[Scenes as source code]

— START —

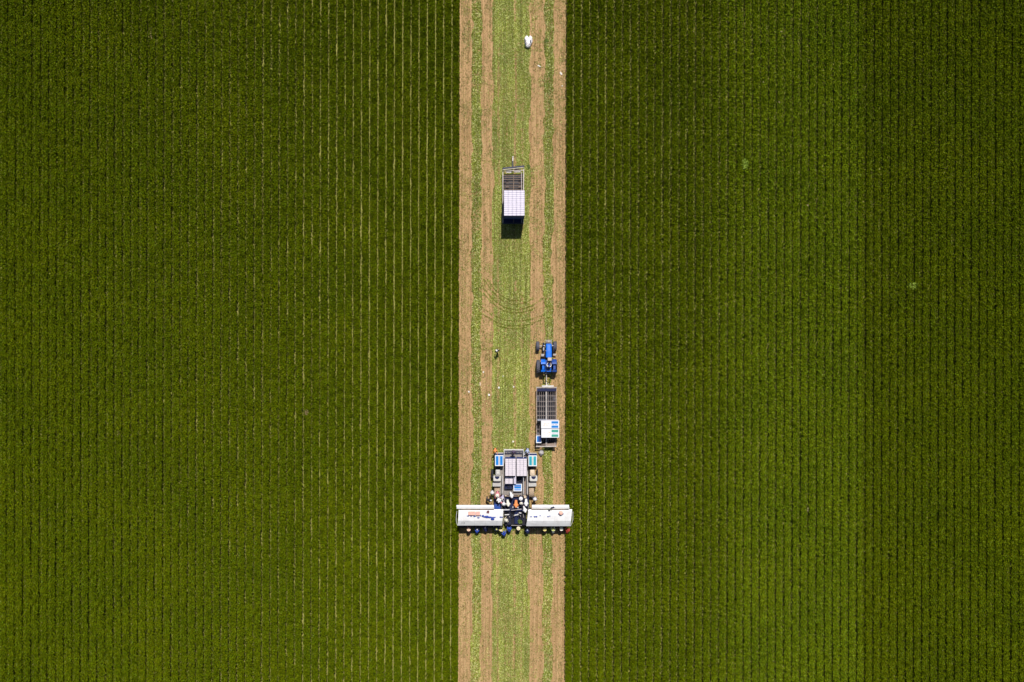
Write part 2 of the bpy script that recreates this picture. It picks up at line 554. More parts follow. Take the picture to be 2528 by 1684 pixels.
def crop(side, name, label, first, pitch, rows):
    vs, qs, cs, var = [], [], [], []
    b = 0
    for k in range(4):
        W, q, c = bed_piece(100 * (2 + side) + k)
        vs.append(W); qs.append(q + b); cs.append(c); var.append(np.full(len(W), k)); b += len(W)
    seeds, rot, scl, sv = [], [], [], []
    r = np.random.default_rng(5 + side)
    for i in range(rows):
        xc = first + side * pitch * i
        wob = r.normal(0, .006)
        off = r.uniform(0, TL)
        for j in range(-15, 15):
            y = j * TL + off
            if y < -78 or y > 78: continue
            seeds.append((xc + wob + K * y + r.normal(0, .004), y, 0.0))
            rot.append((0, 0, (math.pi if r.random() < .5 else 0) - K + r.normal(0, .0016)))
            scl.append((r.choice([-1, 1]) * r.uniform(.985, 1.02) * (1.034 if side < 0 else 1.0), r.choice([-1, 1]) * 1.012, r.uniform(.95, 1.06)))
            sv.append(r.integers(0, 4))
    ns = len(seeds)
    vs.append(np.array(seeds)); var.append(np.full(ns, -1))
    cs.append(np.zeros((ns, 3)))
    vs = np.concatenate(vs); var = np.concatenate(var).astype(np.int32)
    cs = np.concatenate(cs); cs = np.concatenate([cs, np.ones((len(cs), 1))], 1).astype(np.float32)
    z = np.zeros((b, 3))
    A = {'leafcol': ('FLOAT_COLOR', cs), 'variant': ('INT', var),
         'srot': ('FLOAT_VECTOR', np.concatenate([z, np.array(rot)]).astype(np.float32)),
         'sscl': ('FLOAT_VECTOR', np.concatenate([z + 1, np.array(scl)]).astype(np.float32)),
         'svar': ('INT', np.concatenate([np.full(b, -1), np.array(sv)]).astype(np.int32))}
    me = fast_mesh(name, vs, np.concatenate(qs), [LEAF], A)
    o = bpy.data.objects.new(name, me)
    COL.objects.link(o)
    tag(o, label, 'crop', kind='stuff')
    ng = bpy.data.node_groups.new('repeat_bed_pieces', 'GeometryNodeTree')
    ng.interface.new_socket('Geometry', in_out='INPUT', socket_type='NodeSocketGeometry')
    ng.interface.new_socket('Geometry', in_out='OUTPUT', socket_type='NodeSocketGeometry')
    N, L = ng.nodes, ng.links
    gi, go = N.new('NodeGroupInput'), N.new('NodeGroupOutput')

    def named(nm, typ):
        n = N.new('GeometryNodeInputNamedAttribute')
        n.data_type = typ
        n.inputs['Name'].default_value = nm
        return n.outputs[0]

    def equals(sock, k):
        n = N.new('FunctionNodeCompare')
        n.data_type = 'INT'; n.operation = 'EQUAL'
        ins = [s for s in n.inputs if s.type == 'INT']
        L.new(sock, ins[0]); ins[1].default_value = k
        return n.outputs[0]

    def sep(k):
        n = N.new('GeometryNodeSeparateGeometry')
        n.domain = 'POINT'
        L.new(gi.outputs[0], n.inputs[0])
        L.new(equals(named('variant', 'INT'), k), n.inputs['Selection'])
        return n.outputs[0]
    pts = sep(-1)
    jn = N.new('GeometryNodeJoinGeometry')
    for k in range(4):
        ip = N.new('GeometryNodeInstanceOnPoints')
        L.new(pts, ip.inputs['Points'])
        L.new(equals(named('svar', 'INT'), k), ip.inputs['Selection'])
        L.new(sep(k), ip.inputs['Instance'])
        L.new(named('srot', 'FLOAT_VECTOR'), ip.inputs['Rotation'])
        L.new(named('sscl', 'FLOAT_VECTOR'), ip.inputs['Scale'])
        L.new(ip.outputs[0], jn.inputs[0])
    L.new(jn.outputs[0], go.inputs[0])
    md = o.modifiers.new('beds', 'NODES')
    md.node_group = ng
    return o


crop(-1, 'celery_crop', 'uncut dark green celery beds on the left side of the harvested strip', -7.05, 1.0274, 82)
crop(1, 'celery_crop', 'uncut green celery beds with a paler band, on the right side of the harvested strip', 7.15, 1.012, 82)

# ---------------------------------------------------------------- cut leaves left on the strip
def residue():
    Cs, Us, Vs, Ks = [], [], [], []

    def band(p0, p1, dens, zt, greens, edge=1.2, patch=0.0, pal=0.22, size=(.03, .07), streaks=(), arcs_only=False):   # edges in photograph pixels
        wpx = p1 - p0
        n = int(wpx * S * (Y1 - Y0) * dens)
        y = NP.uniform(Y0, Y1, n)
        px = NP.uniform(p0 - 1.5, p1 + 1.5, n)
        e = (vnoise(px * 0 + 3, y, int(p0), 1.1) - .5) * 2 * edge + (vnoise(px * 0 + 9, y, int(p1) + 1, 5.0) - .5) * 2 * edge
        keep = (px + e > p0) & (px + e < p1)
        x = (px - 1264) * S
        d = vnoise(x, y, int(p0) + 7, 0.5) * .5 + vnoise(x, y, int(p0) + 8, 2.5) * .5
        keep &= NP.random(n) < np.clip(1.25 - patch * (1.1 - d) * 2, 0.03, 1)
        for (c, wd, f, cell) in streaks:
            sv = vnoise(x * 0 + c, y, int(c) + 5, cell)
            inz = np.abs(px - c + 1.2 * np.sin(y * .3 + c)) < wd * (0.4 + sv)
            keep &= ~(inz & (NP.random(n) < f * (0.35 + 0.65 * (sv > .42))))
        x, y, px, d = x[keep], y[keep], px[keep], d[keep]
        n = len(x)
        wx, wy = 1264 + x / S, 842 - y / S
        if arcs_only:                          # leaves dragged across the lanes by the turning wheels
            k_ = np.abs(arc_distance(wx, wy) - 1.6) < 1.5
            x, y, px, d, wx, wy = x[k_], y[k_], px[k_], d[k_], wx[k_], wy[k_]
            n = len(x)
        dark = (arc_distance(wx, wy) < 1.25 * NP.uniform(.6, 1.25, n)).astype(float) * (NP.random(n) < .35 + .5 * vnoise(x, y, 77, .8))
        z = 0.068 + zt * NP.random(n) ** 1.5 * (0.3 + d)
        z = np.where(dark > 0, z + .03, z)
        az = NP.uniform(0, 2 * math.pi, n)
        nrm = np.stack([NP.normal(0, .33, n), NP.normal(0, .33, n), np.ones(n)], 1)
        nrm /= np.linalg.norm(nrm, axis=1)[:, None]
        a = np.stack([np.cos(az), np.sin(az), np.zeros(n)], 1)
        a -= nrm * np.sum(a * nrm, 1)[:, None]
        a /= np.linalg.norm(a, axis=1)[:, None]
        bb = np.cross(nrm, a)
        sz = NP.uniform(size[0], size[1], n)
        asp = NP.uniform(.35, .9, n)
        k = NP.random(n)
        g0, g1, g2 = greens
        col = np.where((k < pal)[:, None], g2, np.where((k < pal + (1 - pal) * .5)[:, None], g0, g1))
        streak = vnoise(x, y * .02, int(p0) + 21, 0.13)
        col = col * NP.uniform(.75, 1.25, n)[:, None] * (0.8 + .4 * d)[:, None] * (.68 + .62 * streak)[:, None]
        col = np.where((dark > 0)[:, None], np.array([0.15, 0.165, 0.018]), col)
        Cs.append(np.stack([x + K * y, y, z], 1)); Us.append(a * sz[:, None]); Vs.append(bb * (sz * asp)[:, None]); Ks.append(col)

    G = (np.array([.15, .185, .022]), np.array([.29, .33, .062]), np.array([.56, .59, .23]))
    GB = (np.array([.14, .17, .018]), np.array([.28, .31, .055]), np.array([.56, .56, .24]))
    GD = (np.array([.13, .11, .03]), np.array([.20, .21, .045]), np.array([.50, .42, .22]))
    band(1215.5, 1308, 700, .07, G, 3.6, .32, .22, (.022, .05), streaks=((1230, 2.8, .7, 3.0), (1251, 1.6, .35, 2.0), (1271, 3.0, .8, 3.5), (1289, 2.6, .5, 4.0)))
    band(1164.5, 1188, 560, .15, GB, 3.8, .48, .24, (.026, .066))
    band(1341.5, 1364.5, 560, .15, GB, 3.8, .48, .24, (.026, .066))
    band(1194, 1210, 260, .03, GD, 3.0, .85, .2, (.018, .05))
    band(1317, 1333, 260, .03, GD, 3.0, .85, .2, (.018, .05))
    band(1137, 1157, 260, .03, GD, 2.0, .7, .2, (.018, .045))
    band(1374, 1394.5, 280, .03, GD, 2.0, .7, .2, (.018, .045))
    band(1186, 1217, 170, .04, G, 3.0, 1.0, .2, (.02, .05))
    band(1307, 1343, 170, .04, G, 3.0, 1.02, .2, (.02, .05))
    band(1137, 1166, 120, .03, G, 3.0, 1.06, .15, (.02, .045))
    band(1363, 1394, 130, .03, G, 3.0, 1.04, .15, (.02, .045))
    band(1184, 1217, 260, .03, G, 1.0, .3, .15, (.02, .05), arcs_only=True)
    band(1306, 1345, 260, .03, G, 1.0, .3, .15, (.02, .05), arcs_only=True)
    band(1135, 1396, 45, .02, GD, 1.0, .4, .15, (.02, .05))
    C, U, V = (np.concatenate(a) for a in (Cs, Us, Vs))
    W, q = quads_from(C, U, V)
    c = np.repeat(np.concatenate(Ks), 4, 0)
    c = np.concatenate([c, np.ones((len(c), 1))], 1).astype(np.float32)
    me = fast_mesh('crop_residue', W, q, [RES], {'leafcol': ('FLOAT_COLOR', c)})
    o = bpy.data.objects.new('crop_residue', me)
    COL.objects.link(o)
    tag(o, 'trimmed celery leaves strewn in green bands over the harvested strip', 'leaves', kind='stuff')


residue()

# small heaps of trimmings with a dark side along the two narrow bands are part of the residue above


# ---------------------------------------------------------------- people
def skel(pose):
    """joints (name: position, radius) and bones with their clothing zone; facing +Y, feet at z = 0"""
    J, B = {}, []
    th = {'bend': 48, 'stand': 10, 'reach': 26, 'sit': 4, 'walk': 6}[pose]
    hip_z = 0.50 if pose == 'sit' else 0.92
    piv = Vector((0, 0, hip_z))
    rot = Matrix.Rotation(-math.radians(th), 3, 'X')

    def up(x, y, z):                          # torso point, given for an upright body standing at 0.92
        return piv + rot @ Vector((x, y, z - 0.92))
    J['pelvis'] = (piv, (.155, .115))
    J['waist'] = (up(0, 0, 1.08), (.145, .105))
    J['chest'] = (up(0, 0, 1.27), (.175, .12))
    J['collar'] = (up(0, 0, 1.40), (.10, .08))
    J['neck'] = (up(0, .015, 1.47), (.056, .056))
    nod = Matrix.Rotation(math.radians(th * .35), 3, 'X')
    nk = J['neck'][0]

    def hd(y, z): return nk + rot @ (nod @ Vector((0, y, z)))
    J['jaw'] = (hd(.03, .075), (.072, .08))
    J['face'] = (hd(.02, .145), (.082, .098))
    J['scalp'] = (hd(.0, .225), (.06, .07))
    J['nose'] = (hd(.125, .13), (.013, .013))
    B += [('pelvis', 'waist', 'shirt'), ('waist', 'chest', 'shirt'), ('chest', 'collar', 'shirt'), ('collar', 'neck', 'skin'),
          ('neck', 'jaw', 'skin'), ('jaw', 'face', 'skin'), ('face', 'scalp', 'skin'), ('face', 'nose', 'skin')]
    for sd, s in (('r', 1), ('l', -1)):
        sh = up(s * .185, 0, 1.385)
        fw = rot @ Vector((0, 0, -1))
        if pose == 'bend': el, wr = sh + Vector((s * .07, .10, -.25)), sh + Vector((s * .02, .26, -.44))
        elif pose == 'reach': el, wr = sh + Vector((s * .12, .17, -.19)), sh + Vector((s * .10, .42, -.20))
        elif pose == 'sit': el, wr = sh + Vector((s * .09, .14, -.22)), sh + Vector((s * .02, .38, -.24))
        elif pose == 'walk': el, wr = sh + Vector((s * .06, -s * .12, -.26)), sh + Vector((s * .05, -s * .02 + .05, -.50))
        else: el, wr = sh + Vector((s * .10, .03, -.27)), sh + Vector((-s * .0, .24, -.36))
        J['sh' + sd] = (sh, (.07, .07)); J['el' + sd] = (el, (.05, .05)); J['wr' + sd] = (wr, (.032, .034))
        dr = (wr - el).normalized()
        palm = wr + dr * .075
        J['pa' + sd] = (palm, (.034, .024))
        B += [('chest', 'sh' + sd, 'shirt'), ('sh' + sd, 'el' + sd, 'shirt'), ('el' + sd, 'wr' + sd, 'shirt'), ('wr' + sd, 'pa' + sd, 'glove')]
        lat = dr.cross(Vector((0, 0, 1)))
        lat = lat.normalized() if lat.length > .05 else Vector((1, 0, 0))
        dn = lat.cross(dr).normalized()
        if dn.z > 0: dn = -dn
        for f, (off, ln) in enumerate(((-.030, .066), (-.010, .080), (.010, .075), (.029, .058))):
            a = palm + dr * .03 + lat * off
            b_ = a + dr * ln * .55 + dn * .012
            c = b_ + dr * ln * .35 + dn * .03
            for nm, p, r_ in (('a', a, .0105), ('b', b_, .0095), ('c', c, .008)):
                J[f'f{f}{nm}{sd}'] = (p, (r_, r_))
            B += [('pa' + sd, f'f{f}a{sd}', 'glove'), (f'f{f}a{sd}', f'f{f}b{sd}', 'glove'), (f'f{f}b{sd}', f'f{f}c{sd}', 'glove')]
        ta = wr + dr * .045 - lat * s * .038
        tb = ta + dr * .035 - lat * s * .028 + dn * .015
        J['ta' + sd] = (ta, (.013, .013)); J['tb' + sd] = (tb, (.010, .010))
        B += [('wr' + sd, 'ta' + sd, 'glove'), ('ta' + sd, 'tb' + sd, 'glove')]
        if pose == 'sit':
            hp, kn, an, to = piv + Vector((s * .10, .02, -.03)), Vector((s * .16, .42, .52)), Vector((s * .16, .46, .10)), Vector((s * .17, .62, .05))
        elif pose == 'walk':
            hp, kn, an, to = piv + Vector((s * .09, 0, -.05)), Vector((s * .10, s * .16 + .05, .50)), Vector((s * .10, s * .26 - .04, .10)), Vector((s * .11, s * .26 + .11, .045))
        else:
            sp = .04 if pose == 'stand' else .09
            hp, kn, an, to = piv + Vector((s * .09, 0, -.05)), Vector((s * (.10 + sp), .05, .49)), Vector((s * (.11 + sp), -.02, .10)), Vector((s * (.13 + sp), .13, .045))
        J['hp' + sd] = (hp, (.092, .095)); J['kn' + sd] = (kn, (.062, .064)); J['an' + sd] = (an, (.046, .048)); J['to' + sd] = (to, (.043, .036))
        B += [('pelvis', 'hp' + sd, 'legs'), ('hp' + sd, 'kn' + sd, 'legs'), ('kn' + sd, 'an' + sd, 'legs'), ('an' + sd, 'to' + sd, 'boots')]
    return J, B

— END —
— START —

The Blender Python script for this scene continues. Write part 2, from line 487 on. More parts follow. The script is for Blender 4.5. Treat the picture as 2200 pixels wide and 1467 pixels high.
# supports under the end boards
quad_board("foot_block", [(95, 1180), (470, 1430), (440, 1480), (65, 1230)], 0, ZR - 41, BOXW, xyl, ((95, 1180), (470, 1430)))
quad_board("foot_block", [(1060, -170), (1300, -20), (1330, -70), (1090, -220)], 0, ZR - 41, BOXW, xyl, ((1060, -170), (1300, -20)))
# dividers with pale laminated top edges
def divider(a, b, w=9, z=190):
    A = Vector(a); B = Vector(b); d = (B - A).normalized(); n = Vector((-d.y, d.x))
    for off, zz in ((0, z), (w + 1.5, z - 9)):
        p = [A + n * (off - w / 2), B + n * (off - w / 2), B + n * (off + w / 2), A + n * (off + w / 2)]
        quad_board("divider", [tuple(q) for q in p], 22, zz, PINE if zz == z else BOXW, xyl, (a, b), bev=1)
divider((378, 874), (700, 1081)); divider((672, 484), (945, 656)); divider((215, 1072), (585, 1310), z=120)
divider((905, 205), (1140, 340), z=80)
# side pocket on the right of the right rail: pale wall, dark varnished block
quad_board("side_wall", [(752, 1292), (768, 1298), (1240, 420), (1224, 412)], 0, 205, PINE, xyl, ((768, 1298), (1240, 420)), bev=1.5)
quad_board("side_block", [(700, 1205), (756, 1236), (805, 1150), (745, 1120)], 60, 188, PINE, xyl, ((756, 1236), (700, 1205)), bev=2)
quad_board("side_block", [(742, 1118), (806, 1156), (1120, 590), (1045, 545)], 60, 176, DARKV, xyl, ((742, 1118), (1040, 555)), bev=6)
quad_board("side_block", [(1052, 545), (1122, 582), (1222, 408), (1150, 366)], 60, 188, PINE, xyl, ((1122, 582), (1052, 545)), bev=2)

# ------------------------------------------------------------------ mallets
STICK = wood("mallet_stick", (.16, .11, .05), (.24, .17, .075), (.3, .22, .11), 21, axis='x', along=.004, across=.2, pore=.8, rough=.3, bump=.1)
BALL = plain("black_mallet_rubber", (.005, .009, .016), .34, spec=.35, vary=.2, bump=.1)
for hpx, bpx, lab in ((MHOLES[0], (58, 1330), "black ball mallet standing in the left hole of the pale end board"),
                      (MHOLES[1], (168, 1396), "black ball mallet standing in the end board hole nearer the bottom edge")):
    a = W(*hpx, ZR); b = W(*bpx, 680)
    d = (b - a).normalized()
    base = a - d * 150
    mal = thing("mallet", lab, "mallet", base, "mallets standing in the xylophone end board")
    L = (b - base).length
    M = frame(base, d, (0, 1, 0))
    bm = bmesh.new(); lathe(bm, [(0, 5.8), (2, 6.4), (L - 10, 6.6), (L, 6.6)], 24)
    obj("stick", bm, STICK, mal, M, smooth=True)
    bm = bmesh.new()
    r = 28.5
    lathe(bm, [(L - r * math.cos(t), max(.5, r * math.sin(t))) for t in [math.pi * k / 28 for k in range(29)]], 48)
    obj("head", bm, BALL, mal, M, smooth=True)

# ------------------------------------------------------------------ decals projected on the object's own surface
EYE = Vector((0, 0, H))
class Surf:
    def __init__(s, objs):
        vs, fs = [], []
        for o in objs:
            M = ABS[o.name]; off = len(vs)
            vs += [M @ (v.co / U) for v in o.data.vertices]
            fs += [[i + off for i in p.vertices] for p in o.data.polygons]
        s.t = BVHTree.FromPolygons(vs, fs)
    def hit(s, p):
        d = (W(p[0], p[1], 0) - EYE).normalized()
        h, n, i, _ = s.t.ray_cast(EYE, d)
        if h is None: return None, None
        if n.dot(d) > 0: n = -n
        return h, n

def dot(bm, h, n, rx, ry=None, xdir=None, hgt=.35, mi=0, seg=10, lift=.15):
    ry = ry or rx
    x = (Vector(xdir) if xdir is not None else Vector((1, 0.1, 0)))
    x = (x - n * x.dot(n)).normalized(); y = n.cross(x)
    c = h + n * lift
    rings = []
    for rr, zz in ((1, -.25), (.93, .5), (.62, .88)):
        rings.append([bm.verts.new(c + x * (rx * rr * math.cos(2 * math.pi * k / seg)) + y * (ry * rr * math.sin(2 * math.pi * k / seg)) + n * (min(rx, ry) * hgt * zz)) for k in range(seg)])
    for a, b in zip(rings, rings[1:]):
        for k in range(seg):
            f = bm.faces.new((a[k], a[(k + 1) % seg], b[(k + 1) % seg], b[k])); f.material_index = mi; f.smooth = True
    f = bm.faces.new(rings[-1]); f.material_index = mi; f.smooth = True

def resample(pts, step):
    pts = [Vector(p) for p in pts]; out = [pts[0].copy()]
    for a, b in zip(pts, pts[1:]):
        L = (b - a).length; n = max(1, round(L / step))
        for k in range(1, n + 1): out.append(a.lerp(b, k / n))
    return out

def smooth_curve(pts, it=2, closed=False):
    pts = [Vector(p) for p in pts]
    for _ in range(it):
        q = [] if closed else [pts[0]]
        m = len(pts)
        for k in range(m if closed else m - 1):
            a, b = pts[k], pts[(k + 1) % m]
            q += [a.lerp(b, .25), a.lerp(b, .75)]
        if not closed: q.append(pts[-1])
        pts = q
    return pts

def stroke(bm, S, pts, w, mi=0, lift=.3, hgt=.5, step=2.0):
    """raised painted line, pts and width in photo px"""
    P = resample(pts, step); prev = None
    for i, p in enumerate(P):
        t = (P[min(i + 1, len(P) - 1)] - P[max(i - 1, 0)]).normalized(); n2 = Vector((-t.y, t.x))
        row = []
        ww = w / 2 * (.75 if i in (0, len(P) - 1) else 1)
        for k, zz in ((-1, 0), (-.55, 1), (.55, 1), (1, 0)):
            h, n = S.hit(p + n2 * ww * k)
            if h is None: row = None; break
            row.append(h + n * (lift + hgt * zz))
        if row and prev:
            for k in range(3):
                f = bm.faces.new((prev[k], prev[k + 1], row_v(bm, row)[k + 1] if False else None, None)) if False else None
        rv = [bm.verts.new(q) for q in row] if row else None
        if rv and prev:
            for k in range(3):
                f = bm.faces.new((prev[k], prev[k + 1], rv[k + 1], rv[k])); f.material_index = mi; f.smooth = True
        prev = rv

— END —

Return all the lines that contain the string "parts".

| CORRECT OUTPUT |
Write part 2 of the bpy script that recreates this picture. It picks up at line 554. More parts follow. Take the picture to be 2528 by 1684 pixels.
The Blender Python script for this scene continues. Write part 2, from line 487 on. More parts follow. The script is for Blender 4.5. Treat the picture as 2200 pixels wide and 1467 pixels high.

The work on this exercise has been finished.